Cuomo announces stricter DUI laws


| aaltman@queenscourier.com |

Stock image
Stock image

Every year, more than 300 people are killed and 6,000 injured on roads throughout the state as a result of drunk driving.

Booze, cruise and lose. New York is cracking down on intoxicated drivers.

Last week, Governor Andrew Cuomo introduced an initiative to remove drivers with repeat alcohol or drug-related driving convictions from New York’s roads.

According to Cuomo, these more rigid regulations, enforced by the New York State Department of Motor Vehicles (DMV), will make the state among the toughest in the nation against drivers who persistently get behind the wheel while intoxicated.

“We are saying ‘enough is enough’ to those who have chronically abused their driving privileges and threatened the safety of other drivers, passengers and pedestrians,” said Cuomo. “This comprehensive effort will make New York safer by keeping these drivers off our roadways.”

Every year, more than 300 people are killed and 6,000 injured on roads throughout the state as a result of drunk driving.

Over the past few years, the percentage of crashes resulting in an injury where the driver had three or more alcohol related convictions has increased, spiking from 22 percent in 2005 to 28 percent in 2010.

Current law dictates that individuals with multiple DUI offenses cannot permanently lose their licenses. Under New York State law, the only scenario where a license could be indefinitely removed is if they have two alcohol or drug related convictions stemming from crashes that resulted in physical injury or death.

Under the new regulations, the DMV will deny applications for reinstatement of a license if the applicant has five or more alcohol or drug-related driving convictions during his or her lifetime or three or more alcohol or drug-related driving convictions in the last 25 years as well as one other serious driving offense during that period. Serious driving offenses include a fatal crash, accumulating 20 or more violation points within the last 25 years, or having two or more driving convictions each worth five or more points.

Forest Hills attorney Rochelle Berliner, who represents individuals busted for drunk driving, said cases where clients have multiple DUIs are uncommon.

“It’s a tough state to have a DUI arrest,” said Berliner. “There’s not a lot of flexibility with the district attorney’s office and this is going to make it worse.”

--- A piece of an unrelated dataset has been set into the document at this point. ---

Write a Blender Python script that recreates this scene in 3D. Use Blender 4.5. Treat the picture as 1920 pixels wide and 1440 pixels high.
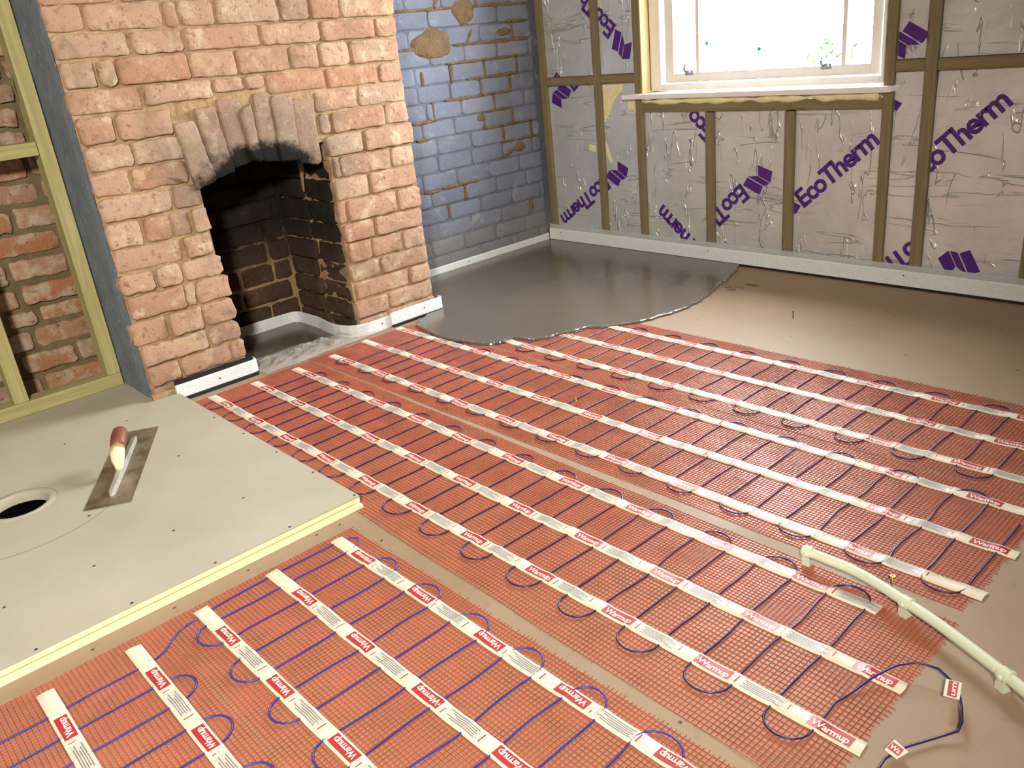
import bpy, bmesh, math, random
from mathutils import Vector, Matrix, noise

for o in list(bpy.data.objects):
    bpy.data.objects.remove(o, do_unlink=True)
scene = bpy.context.scene
C = scene.collection
random.seed(7)
R = random.random
def U(a, b): return a + (b - a) * R()

# ------------------------------------------------------------------ camera
cam = bpy.data.cameras.new('camera')
cam.sensor_fit = 'HORIZONTAL'; cam.sensor_width = 36.0
cam.lens = 1573.667 / 1920 * 36.0
cam.clip_start = 0.02
co = bpy.data.objects.new('camera', cam); C.objects.link(co)
co.location = (0, 0, 1.1)
co.rotation_euler = (1.17890714, 0.10081945, -0.74592808)
scene.camera = co

# ------------------------------------------------------------------ world (bright overcast sky) and lights
def lin(r, g, b):
    f = lambda c: ((c / 255 + 0.055) / 1.055) ** 2.4 if c > 10 else c / 255 / 12.92
    return (f(r), f(g), f(b), 1)
w = bpy.data.worlds.new('overcast_sky'); scene.world = w
w.use_nodes = True
bg = w.node_tree.nodes['Background']
bg.inputs['Color'].default_value = (0.93, 0.97, 1.0, 1)
bg.inputs['Strength'].default_value = 70.0

def area(name, loc, target, sx, sy, power, col, portal=False):
    l = bpy.data.lights.new(name, 'AREA'); l.shape = 'RECTANGLE'; l.size = sx; l.size_y = sy
    l.energy = power; l.color = col
    if portal: l.cycles.is_portal = True
    o = bpy.data.objects.new(name, l); C.objects.link(o)
    o.location = loc
    d = Vector(target) - Vector(loc)
    o.rotation_euler = d.to_track_quat('-Z', 'Y').to_euler()
    return o
area('window_daylight_portal', (3.62, 2.14, 1.42), (0, 2.14, 1.42), 1.17, 1.25, 1, (1, 1, 1), True)
# warm site lamp under the ceiling beside the photographer
sl = bpy.data.lights.new('site_work_light', 'SPOT'); sl.energy = 950; sl.color = (1.0, 0.93, 0.80)
sl.spot_size = math.radians(88); sl.spot_blend = 1.0; sl.shadow_soft_size = 0.16
so = bpy.data.objects.new('site_work_light', sl); C.objects.link(so); so.location = (-0.9, -0.7, 2.15)
so.rotation_euler = (Vector((0.95, 2.3, 0.35)) - Vector(so.location)).to_track_quat('-Z', 'Y').to_euler()

scene.view_settings.view_transform = 'Standard'
scene.view_settings.look = 'None'
scene.view_settings.exposure = -0.15
scene.view_settings.gamma = 1.0
scene.view_settings.use_curve_mapping = False

# ------------------------------------------------------------------ node helpers
class NT:
    def __init__(s, name, rough=0.8, metal=0.0, spec=0.5):
        s.m = bpy.data.materials.new(name); s.m.use_nodes = True
        s.t = s.m.node_tree; s.b = s.t.nodes['Principled BSDF']
        s.b.inputs['Roughness'].default_value = rough
        s.b.inputs['Metallic'].default_value = metal
        s.b.inputs['Specular IOR Level'].default_value = spec
        s.pos = None
    def n(s, t, **k):
        x = s.t.nodes.new(t)
        for a, b in k.items(): setattr(x, a, b)
        return x
    def put(s, sock, v):
        if hasattr(v, 'is_output'): s.t.links.new(v, sock)
        else: sock.default_value = v
    def P(s):
        if not s.pos: s.pos = s.n('ShaderNodeNewGeometry').outputs['Position']
        return s.pos
    def obj_coord(s):
        return s.n('ShaderNodeTexCoord').outputs['Object']
    def scale(s, v, sc):
        x = s.n('ShaderNodeVectorMath', operation='MULTIPLY'); s.put(x.inputs[0], v); x.inputs[1].default_value = sc
        return x.outputs[0]
    def noise(s, sc, det=4, rough=0.55, vec=None, dist=0.0):
        x = s.n('ShaderNodeTexNoise'); x.inputs['Scale'].default_value = sc; x.inputs['Detail'].default_value = det
        x.inputs['Roughness'].default_value = rough; x.inputs['Distortion'].default_value = dist
        s.put(x.inputs['Vector'], vec if vec is not None else s.P())
        return x.outputs['Fac']
    def math(s, op, a, b=0.0, c=None, clamp=False):
        x = s.n('ShaderNodeMath', operation=op, use_clamp=clamp); s.put(x.inputs[0], a); s.put(x.inputs[1], b)
        if c is not None: s.put(x.inputs[2], c)
        return x.outputs[0]
    def mr(s, v, a, b, c=0.0, d=1.0):
        x = s.n('ShaderNodeMapRange'); x.interpolation_type = 'SMOOTHSTEP'
        s.put(x.inputs[0], v)
        for i, q in enumerate((a, b, c, d)): s.put(x.inputs[i + 1], q)
        return x.outputs[0]
    def mix(s, f, a, b, mode='MIX'):
        x = s.n('ShaderNodeMix', data_type='RGBA', blend_type=mode)
        s.put(x.inputs[0], f); s.put(x.inputs[6], a); s.put(x.inputs[7], b)
        return x.outputs[2]
    def ramp(s, f, stops, interp='LINEAR'):
        x = s.n('ShaderNodeValToRGB'); x.color_ramp.interpolation = interp
        e = x.color_ramp.elements
        while len(e) < len(stops): e.new(0.5)
        for i, (p, c) in enumerate(stops): e[i].position = p; e[i].color = c
        s.put(x.inputs[0], f)
        return x.outputs[0]
    def sep(s):
        x = s.n('ShaderNodeSeparateXYZ'); s.put(x.inputs[0], s.P()); return x.outputs
    def rnd(s): return s.n('ShaderNodeObjectInfo').outputs['Random']
    def color(s, c): s.put(s.b.inputs['Base Color'], c); return s
    def rough(s, v): s.put(s.b.inputs['Roughness'], v); return s
    def bump(s, h, strength=0.4, dist=0.01):
        x = s.n('ShaderNodeBump'); x.inputs['Strength'].default_value = strength; x.inputs['Distance'].default_value = dist
        s.put(x.inputs['Height'], h)
        s.t.links.new(x.outputs[0], s.b.inputs['Normal']); return s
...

According to Berliner, penalties for drinking and driving vary depending on the county in which the arrest occurs and the perpetrator’s blood alcohol level during the police-administered Breathalyzer exam.

In Queens, if a first-offending individual’s blood alcohol level is relatively close to .08 — the legal limit in New York State — they have an increased chance of getting the misdemeanor infraction of impaired. Logging a blood alcohol level over .18 is known as aggravated and results in harsher consequences.

Berliner said she understood why there are constant efforts to increase the severity of the penalty for drinking and driving. However, the attorney was not completely convinced that the law will keep people from operating a car while intoxicated.

“I don’t think it’s going to affect a huge number of people but it just keeps increasing the negative penalties for a person who gets caught driving under the influence,” said Berliner. “It’s better to get people the help they need before they get to that point.”